**PROVIDED MATERIAL**
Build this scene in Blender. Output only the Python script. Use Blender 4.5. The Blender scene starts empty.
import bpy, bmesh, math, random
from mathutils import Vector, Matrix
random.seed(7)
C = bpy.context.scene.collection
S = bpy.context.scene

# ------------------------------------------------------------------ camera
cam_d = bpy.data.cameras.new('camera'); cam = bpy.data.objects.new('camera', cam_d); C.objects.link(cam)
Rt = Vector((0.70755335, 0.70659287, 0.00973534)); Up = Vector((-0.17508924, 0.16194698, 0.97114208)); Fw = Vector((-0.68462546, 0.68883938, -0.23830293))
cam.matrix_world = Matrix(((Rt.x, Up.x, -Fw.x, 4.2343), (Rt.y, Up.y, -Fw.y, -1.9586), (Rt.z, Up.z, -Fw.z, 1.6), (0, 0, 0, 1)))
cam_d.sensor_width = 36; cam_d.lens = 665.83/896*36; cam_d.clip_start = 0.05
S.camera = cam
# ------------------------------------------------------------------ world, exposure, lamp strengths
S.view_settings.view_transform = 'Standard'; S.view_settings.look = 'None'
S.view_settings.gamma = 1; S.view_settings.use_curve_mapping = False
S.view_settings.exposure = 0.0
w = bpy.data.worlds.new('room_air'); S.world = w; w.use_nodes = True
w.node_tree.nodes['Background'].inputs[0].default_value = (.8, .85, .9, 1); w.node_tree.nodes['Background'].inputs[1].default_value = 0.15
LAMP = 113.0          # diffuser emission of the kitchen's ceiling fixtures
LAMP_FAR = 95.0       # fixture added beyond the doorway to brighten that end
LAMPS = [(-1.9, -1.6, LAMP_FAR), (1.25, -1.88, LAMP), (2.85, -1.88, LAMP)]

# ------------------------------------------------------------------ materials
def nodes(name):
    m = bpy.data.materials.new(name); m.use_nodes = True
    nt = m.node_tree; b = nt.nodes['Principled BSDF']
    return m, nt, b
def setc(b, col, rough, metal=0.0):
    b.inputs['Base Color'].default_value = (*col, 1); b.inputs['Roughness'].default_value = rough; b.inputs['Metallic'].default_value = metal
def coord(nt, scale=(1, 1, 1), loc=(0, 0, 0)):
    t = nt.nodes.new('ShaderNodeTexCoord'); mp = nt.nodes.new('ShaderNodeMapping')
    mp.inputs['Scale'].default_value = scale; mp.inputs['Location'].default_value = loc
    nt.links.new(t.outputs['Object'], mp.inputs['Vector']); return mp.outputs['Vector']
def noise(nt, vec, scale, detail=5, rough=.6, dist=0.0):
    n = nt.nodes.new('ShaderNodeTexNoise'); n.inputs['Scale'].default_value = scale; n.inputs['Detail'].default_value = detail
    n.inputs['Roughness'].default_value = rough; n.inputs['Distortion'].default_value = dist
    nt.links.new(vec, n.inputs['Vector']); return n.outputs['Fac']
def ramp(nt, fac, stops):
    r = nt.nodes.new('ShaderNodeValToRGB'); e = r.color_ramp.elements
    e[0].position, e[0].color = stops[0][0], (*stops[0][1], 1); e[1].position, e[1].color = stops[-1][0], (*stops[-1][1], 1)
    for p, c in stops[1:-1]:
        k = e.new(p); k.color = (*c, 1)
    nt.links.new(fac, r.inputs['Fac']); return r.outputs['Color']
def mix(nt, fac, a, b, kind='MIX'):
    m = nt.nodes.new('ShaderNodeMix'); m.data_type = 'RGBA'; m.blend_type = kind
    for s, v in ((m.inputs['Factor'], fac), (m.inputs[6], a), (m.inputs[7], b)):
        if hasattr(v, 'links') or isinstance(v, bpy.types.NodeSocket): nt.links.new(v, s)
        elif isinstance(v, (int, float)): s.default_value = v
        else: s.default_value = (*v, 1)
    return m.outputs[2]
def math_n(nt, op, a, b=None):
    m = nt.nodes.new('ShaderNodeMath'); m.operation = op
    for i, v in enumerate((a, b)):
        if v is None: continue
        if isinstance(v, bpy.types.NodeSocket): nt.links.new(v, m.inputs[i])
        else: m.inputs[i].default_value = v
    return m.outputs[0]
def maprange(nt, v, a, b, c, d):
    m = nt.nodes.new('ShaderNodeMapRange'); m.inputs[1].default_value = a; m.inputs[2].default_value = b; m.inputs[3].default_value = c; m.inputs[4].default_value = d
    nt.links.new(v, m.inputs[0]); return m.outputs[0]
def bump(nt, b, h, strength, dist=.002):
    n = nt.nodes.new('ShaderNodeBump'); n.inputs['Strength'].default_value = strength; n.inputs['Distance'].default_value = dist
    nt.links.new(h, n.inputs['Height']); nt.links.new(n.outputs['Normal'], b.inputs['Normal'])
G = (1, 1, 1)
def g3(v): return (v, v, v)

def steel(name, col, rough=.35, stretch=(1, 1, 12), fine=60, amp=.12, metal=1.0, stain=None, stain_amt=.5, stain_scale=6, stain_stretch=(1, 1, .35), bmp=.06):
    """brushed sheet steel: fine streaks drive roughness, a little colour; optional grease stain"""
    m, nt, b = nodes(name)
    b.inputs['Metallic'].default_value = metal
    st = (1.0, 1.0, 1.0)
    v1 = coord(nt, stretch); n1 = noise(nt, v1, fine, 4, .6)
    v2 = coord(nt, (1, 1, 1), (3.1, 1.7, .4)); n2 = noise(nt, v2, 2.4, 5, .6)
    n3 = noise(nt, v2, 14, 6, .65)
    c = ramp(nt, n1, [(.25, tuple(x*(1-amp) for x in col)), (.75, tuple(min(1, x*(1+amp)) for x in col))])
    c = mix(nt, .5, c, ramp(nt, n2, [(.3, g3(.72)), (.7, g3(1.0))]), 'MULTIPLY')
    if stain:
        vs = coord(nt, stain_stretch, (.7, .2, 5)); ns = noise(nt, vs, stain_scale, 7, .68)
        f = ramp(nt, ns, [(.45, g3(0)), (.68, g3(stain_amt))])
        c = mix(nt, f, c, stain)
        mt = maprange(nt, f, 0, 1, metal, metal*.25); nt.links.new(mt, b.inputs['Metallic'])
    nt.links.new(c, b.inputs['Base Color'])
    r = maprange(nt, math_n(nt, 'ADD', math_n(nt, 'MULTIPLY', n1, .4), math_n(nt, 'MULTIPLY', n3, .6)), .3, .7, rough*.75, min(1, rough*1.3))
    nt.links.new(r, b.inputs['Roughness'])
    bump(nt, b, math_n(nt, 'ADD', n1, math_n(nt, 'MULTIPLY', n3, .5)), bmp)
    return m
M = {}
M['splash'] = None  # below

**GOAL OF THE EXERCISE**
Word for word, reproduce the listing above from its start up to and including the line that has "(2.85, -1.88, LAMP)]". Give only those lines.

**EXERCISE RESPONSE**
Build this scene in Blender. Output only the Python script. Use Blender 4.5. The Blender scene starts empty.
import bpy, bmesh, math, random
from mathutils import Vector, Matrix
random.seed(7)
C = bpy.context.scene.collection
S = bpy.context.scene

# ------------------------------------------------------------------ camera
cam_d = bpy.data.cameras.new('camera'); cam = bpy.data.objects.new('camera', cam_d); C.objects.link(cam)
Rt = Vector((0.70755335, 0.70659287, 0.00973534)); Up = Vector((-0.17508924, 0.16194698, 0.97114208)); Fw = Vector((-0.68462546, 0.68883938, -0.23830293))
cam.matrix_world = Matrix(((Rt.x, Up.x, -Fw.x, 4.2343), (Rt.y, Up.y, -Fw.y, -1.9586), (Rt.z, Up.z, -Fw.z, 1.6), (0, 0, 0, 1)))
cam_d.sensor_width = 36; cam_d.lens = 665.83/896*36; cam_d.clip_start = 0.05
S.camera = cam
# ------------------------------------------------------------------ world, exposure, lamp strengths
S.view_settings.view_transform = 'Standard'; S.view_settings.look = 'None'
S.view_settings.gamma = 1; S.view_settings.use_curve_mapping = False
S.view_settings.exposure = 0.0
w = bpy.data.worlds.new('room_air'); S.world = w; w.use_nodes = True
w.node_tree.nodes['Background'].inputs[0].default_value = (.8, .85, .9, 1); w.node_tree.nodes['Background'].inputs[1].default_value = 0.15
LAMP = 113.0          # diffuser emission of the kitchen's ceiling fixtures
LAMP_FAR = 95.0       # fixture added beyond the doorway to brighten that end
LAMPS = [(-1.9, -1.6, LAMP_FAR), (1.25, -1.88, LAMP), (2.85, -1.88, LAMP)]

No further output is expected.